From the listing below, output the lines between the one with "Write a Blender" and the one with "COL = SC.collection", including those two, and nothing else. Pictures are not copied.

════════════════

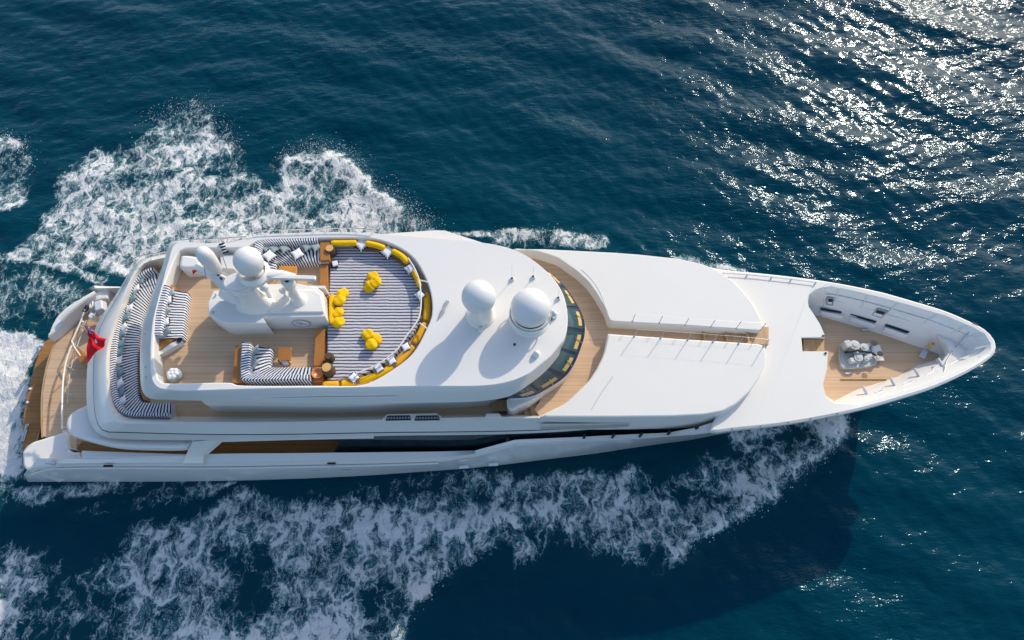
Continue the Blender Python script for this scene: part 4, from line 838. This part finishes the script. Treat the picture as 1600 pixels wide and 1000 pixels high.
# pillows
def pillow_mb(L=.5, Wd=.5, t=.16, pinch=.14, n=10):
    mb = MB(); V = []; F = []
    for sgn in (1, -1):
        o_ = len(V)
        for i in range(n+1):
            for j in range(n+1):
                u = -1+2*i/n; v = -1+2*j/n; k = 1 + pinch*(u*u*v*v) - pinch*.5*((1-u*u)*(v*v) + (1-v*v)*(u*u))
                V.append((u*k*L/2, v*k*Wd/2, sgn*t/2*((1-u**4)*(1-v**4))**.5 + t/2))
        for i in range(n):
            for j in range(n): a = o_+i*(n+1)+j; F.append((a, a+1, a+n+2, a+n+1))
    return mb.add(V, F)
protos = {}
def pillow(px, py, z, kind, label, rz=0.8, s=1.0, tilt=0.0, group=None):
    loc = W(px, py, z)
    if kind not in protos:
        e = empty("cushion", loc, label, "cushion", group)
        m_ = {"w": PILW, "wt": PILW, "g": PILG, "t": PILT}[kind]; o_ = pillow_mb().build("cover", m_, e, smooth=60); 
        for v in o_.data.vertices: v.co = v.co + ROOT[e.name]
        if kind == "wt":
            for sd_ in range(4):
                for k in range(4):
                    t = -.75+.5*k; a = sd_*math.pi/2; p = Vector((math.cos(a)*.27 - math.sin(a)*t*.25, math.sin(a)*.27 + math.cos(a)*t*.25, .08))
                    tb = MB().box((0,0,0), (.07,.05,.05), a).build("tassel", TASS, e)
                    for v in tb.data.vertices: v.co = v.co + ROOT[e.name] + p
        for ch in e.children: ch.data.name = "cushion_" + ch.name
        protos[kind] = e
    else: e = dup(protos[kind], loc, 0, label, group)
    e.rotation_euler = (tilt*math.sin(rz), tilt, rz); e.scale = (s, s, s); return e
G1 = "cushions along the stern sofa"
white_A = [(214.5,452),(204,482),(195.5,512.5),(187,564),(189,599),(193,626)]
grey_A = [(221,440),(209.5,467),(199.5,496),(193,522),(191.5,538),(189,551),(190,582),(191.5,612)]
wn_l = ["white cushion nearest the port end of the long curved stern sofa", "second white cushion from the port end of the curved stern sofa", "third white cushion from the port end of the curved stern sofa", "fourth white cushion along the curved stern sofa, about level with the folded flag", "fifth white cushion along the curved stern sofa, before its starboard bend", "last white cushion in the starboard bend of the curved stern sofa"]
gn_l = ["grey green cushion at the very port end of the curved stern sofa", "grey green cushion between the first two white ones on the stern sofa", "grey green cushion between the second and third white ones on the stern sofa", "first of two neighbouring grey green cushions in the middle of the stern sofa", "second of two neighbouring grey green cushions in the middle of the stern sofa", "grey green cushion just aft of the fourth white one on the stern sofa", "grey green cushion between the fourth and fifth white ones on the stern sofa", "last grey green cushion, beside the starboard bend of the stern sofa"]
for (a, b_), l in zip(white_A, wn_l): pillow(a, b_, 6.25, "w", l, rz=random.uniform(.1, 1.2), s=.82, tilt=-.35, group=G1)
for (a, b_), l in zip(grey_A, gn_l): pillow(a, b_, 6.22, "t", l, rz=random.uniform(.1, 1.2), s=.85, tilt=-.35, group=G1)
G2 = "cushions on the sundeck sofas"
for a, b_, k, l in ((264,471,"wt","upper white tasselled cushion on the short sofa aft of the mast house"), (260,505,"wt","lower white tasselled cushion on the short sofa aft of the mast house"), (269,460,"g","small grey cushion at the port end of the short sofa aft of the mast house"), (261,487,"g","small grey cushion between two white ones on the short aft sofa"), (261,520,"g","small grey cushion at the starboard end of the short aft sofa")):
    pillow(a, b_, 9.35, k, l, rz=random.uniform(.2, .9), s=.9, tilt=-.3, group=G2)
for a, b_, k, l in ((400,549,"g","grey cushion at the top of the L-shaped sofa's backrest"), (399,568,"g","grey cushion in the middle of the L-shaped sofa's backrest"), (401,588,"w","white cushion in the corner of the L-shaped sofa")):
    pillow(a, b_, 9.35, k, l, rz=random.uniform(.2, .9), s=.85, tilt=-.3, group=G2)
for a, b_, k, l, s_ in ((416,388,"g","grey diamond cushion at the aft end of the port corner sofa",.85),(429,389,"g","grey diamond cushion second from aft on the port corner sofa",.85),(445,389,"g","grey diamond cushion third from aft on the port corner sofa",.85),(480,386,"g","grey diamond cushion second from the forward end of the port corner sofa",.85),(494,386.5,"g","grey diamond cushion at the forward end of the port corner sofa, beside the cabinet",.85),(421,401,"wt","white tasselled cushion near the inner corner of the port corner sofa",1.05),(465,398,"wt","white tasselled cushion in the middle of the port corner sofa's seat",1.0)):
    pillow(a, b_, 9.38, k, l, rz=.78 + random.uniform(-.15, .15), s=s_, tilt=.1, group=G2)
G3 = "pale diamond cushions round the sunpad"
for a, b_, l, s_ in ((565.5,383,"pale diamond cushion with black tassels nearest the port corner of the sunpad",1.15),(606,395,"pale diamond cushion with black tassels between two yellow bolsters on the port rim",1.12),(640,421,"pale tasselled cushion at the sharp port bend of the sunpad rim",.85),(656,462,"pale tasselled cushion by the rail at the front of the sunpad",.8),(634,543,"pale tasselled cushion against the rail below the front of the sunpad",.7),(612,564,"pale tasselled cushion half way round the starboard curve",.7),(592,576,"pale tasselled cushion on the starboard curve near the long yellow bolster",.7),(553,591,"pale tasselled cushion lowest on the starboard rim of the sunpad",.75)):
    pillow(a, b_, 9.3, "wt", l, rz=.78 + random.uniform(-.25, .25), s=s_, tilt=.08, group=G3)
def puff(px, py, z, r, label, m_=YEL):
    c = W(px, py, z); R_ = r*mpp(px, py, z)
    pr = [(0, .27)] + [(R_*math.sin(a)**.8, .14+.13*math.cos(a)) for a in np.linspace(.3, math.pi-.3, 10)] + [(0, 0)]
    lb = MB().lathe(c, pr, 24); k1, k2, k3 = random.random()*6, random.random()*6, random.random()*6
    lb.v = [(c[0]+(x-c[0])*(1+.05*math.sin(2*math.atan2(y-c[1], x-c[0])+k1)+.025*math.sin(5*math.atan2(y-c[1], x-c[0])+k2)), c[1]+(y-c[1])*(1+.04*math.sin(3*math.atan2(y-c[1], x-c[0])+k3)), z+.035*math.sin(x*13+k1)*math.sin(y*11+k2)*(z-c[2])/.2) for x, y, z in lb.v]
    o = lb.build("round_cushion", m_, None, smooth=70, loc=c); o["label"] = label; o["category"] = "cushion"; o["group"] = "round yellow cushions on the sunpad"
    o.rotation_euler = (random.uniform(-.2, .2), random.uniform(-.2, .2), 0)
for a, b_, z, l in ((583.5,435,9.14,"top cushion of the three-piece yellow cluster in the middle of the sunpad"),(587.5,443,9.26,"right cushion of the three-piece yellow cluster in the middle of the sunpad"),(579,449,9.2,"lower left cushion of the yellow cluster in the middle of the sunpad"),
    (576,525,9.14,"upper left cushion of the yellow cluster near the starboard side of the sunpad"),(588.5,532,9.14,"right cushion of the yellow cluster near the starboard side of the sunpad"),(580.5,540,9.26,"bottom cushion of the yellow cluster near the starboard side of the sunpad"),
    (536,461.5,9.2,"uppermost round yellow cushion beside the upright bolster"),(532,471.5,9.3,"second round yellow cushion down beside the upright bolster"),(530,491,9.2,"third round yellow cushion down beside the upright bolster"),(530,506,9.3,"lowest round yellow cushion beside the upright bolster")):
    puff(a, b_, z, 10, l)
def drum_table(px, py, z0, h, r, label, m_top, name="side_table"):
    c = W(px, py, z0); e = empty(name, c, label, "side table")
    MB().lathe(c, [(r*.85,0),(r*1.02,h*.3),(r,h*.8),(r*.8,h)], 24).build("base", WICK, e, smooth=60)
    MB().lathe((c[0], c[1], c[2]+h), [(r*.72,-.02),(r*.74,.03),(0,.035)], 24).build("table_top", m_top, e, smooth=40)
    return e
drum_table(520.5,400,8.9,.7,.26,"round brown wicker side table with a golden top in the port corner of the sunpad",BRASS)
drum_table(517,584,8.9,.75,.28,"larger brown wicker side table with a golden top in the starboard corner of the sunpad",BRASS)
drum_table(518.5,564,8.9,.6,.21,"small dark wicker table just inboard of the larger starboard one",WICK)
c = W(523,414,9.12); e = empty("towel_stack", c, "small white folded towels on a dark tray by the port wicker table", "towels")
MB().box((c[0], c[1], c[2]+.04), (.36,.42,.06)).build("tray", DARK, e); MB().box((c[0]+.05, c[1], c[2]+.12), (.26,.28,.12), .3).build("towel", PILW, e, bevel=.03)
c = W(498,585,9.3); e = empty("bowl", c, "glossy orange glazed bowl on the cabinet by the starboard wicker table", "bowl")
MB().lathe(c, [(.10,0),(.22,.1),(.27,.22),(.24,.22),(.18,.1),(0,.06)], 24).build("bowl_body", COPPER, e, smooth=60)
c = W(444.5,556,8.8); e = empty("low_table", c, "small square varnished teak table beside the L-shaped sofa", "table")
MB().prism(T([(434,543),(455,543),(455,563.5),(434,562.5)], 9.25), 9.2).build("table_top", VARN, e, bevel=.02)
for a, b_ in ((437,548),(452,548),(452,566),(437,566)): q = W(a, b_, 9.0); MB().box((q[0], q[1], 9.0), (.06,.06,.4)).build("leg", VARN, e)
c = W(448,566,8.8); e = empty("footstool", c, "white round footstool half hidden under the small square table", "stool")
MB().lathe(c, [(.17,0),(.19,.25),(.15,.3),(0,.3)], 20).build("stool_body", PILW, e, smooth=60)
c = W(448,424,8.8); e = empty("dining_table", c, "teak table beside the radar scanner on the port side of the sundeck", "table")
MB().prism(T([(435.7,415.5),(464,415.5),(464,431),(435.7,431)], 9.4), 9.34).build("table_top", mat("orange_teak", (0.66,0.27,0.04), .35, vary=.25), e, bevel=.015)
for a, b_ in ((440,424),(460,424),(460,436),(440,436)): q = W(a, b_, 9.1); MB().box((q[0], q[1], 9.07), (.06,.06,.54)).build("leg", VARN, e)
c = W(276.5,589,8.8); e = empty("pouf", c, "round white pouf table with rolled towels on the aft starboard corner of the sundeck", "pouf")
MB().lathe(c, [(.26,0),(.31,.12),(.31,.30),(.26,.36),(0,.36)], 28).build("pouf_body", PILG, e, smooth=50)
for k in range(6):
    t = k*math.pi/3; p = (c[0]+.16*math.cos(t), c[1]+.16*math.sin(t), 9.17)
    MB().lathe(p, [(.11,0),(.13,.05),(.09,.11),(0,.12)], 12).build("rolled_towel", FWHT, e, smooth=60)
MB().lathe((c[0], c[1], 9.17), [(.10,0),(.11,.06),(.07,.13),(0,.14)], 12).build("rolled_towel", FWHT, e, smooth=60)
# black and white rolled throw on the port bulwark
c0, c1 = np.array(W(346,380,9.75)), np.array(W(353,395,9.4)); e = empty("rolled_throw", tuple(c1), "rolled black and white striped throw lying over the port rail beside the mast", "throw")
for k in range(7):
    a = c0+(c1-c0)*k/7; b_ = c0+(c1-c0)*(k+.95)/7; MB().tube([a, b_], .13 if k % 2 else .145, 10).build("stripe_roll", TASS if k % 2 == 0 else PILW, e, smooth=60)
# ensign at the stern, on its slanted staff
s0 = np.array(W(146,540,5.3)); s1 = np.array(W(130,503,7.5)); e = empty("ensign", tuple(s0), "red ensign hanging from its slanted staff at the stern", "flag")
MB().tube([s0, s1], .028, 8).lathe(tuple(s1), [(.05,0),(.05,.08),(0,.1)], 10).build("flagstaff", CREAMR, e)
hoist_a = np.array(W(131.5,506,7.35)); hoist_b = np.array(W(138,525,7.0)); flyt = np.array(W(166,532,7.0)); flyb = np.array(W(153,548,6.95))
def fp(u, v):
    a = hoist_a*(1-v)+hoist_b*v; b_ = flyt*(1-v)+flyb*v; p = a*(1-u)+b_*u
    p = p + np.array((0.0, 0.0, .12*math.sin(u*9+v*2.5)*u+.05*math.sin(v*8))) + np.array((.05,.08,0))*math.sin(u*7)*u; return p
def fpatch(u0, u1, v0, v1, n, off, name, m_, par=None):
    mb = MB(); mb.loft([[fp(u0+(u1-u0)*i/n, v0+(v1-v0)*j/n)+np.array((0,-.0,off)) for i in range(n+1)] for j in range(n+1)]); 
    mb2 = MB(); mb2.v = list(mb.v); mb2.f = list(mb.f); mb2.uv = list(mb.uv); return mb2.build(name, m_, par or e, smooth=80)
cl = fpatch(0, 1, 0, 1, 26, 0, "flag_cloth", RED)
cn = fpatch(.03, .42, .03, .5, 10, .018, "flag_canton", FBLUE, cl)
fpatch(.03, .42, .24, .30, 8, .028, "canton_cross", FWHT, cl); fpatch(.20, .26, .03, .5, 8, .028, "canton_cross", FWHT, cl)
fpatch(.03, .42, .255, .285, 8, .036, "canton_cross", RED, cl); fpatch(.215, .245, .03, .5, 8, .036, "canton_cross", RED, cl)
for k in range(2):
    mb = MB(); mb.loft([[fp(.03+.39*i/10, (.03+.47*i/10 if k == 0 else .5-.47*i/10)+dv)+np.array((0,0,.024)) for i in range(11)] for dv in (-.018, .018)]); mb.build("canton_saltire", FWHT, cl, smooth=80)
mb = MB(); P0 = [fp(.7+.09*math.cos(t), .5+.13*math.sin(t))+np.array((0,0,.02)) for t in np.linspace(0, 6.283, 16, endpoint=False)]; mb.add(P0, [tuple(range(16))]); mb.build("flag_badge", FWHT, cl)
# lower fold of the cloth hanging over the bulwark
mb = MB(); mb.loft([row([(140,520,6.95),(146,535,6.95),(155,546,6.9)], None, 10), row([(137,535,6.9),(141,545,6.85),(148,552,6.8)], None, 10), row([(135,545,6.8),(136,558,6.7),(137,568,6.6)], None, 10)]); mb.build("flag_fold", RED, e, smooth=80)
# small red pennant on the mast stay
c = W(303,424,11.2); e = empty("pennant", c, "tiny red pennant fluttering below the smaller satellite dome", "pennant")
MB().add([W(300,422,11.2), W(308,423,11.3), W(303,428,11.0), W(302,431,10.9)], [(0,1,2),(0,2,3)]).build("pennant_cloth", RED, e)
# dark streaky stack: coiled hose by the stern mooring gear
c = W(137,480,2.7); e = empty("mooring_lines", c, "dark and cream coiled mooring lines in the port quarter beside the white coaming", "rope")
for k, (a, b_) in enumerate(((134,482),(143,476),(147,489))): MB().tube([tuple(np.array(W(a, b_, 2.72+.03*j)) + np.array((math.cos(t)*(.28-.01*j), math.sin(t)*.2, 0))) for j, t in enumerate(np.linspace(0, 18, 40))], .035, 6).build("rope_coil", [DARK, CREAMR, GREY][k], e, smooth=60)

════════════════

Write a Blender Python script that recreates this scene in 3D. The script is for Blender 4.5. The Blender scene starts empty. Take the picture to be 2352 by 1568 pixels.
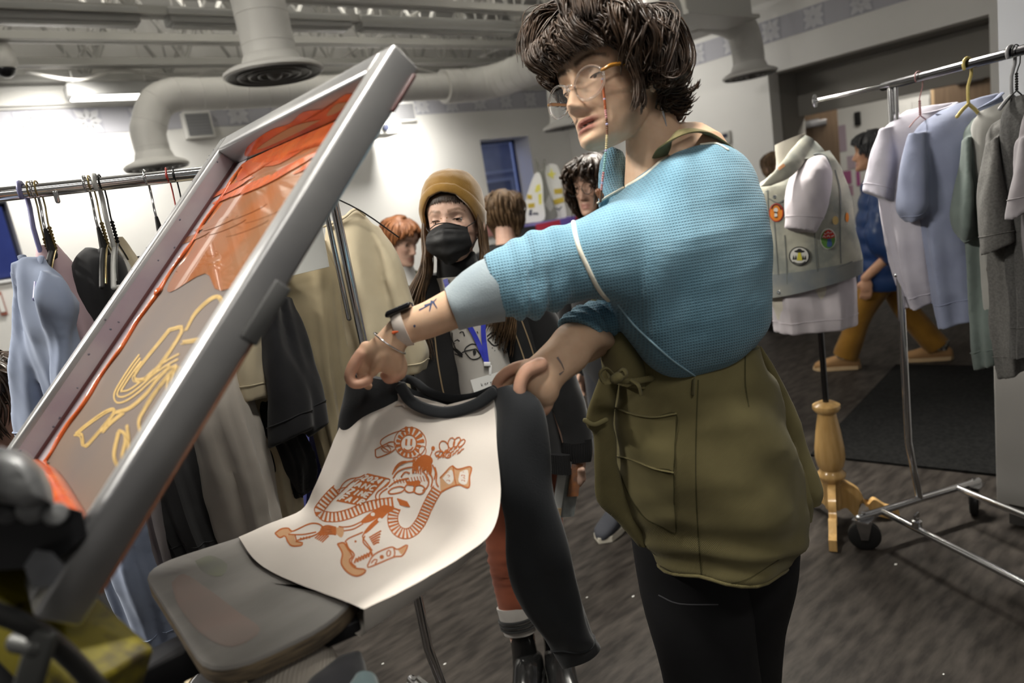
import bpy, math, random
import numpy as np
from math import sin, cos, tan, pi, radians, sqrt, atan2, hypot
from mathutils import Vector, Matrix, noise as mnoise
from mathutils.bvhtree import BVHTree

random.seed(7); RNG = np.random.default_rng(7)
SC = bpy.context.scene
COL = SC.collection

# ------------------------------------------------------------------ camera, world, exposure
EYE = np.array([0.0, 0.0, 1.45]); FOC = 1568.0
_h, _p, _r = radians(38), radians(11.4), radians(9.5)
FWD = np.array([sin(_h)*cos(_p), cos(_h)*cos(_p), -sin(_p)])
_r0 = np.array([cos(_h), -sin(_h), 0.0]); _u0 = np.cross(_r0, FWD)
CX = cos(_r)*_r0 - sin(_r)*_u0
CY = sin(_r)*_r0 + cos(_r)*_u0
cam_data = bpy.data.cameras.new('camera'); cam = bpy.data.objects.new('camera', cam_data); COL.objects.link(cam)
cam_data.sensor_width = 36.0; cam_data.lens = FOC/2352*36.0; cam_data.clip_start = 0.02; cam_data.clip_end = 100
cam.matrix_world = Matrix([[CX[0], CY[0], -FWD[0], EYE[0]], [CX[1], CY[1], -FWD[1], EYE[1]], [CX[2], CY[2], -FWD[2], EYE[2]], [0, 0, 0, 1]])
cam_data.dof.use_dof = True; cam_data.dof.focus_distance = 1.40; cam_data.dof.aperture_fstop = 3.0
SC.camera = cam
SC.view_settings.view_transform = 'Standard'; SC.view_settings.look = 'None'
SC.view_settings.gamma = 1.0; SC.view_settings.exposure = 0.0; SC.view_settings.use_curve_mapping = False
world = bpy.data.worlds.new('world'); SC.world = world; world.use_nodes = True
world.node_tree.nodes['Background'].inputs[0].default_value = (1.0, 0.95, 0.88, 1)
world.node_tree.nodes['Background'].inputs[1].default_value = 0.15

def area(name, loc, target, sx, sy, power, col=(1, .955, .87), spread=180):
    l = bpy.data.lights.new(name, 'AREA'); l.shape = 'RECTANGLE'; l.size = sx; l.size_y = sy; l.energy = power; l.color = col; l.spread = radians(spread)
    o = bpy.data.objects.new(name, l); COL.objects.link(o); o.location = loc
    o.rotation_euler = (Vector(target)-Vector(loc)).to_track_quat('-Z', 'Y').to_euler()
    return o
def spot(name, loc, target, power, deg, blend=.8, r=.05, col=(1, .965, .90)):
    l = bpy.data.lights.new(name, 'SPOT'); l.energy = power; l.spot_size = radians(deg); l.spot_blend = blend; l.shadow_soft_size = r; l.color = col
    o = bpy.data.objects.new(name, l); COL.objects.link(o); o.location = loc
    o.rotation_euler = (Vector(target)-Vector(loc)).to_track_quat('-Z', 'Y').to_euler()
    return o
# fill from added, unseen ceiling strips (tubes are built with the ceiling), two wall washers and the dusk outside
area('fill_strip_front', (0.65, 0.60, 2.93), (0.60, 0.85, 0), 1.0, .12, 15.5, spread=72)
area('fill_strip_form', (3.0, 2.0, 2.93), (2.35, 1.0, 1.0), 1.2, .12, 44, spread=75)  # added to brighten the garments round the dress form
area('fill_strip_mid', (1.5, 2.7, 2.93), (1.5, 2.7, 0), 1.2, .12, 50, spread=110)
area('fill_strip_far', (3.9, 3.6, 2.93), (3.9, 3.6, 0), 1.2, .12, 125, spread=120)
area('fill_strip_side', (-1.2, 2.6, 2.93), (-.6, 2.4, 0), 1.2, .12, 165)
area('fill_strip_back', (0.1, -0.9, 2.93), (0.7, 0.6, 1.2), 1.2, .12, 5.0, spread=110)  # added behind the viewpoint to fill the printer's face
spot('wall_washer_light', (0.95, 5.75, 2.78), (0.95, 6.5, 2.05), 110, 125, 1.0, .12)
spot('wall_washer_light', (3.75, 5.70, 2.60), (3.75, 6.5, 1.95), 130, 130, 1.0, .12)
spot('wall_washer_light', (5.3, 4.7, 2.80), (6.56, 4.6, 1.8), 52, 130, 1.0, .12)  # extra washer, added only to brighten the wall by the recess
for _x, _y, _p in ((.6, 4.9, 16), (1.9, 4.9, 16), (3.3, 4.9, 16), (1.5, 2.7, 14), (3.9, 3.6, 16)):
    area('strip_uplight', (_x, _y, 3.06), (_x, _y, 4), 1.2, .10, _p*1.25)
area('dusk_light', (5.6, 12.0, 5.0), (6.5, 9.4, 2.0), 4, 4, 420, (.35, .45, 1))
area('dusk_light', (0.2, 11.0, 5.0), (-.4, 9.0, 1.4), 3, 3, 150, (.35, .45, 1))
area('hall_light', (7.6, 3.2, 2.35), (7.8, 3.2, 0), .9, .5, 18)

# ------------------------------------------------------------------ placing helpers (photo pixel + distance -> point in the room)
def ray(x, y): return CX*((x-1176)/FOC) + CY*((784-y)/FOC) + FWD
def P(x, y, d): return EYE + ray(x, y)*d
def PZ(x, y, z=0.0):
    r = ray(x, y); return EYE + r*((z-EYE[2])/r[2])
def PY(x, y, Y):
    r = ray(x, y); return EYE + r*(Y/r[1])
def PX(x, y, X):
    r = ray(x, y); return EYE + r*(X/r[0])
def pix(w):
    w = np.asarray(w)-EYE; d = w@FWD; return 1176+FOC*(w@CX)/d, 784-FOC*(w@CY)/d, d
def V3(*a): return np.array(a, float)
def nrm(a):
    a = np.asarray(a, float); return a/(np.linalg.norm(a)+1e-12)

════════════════

• _Solution for this problem_
Write a Blender Python script that recreates this scene in 3D. The script is for Blender 4.5. The Blender scene starts empty. Take the picture to be 2352 by 1568 pixels.
import bpy, math, random
import numpy as np
from math import sin, cos, tan, pi, radians, sqrt, atan2, hypot
from mathutils import Vector, Matrix, noise as mnoise
from mathutils.bvhtree import BVHTree

random.seed(7); RNG = np.random.default_rng(7)
SC = bpy.context.scene
COL = SC.collection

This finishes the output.